仕込み 4斗の仕込桶に、まず米をばらばらと桶底に散らす。三枚に下ろした鯖をぎっしりと並べ、米、山椒の葉の順で何層にも重ね漬け込んでいく。空気が入り込まないようによく押しながら重ねる。米麹は使わない。桶がいっぱいになったらゲンゲとよばれる藁を三つ編みに編んだもので周囲をふさぎ、落し蓋をして重石をのせておく。
発酵・貯蔵 温度変化の少ない漬物蔵で貯蔵する。微生物の働きで米が分解されて柔らかくなり糖に変化して甘くなる。続いて乳酸菌が働いて酸っぱくなる。ごはんが酸っぱくなってくると鯖は身がしまり白っぽい色に変わる。
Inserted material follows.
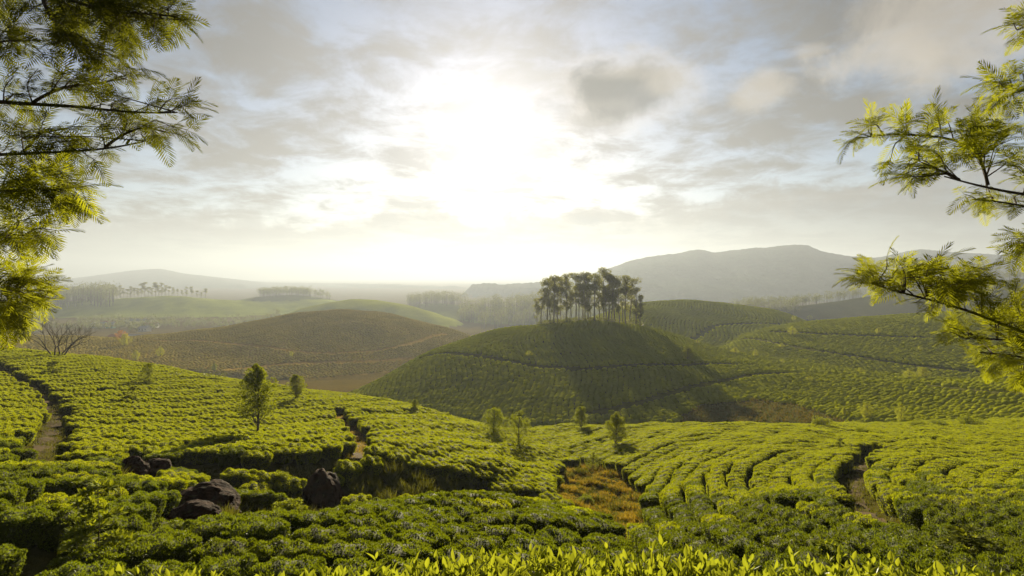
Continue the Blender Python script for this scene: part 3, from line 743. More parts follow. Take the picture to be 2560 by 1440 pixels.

鯖の味にも酸味が加わる。
虫干法会 毎年、7月22日から28日の間に行われる仏教行事虫干法会では、説話のあとに「お斎(とき)」とよばれる食事の振る舞いがある。白飯・煮物・漬物とともに約2ヶ月間漬込んだ「鯖ずし」が供される。

 善徳寺の「鯖ずし」は「ばってら」と呼ばれるもののように、酢飯の上に酢にしめた鯖がのっかっているものではありません。善徳寺の「鯖ずし」は酢を使わない「ナレズシ」です。鯖をどろどろに発酵した米が覆っています。米は食べる目的で使用されるのではなく、発酵させるためのものです。酢を使用せず、発酵促進剤である麹も使用せずに「米・塩」だけで漬けられる善徳寺の「鯖ずし」は「すしの原点」ともいうべき、とても古い時代からの原初的なタイプのスシです。このようなスシを「ナレズシ」(発酵すし)のなかでも「ホンナレ」と分類するのだそうです。(井波町の井波別院瑞泉寺で同じ日に行われる太子絵伝でも同様に「鯖ずし」の振る舞いがありますが、瑞泉寺の「鯖ずし」のほうは「鯖・米・塩・山椒の葉」に「米麹・酒・とうがらし」が加わります。こちらは「ナマナレ」に分類されます。) 
越中の小京都・城端町の真宗寺院に伝わる「鯖ずし」。越中の発酵食品には古い形のものが多く残されています。そして、先に紹介した「発酵茶」バタバタ茶やこの「ナレズシ」は、南方からのいわゆる照葉樹林文化の系譜を思わせる食品です。重層的で奥深い富山の発酵文化をまたひとつ知ることができました。